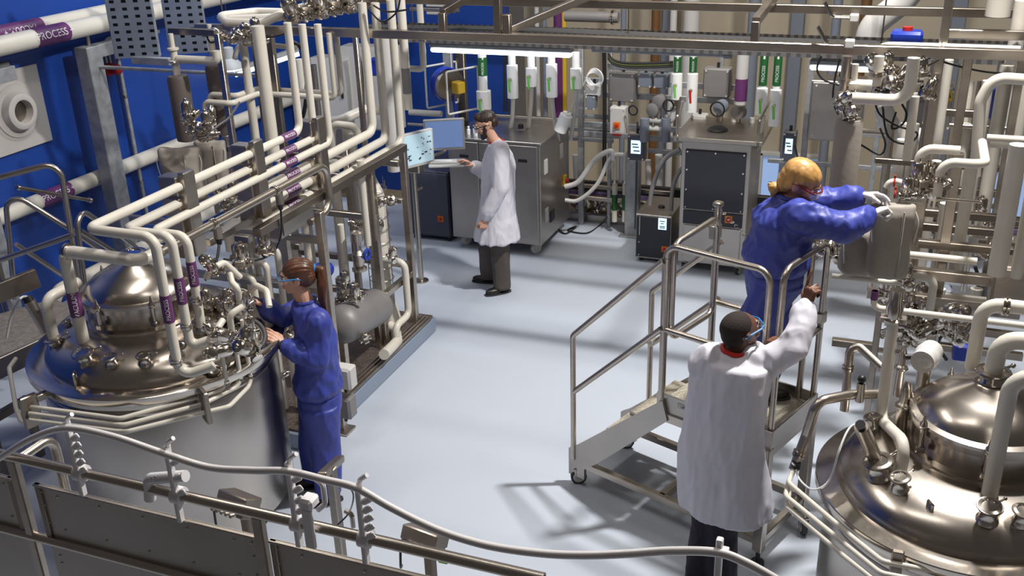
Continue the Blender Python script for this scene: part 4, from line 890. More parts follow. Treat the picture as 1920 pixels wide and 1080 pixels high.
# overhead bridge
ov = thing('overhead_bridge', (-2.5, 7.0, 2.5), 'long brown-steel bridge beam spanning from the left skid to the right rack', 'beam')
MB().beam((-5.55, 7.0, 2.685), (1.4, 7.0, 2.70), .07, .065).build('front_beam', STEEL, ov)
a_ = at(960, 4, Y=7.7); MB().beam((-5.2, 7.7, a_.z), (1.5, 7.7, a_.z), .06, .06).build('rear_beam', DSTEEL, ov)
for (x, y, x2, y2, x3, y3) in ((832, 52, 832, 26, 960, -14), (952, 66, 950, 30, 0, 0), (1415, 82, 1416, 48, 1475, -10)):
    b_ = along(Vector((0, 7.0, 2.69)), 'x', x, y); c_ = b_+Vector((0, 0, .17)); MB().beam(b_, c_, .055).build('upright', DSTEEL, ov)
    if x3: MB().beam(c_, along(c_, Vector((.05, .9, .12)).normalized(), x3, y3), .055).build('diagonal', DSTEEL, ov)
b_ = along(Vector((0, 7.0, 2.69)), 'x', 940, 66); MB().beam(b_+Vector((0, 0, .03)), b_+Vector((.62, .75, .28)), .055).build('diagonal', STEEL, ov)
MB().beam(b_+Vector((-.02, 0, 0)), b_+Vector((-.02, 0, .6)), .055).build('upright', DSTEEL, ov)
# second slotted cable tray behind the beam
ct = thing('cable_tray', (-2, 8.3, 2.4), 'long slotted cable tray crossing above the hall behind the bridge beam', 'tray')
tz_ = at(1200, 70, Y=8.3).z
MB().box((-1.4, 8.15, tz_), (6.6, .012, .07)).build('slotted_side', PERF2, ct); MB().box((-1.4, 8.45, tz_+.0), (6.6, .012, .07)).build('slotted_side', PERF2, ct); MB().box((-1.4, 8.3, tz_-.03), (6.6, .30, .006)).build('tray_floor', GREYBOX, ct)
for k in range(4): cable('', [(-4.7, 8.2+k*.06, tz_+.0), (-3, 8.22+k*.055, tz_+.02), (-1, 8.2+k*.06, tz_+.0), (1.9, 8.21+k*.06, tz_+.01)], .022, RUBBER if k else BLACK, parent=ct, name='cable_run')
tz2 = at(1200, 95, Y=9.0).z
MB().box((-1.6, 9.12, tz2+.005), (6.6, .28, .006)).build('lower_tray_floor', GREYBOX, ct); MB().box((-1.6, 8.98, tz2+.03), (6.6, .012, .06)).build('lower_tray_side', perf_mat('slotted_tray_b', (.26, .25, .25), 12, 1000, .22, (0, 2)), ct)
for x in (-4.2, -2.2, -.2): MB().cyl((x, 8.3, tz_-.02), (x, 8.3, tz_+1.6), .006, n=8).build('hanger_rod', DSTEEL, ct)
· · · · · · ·
### Work to complete
Check each line above for the string "from" and show the ones that have it.

### Solved exercise
Continue the Blender Python script for this scene: part 4, from line 890. More parts follow. Treat the picture as 1920 pixels wide and 1080 pixels high.
ov = thing('overhead_bridge', (-2.5, 7.0, 2.5), 'long brown-steel bridge beam spanning from the left skid to the right rack', 'beam')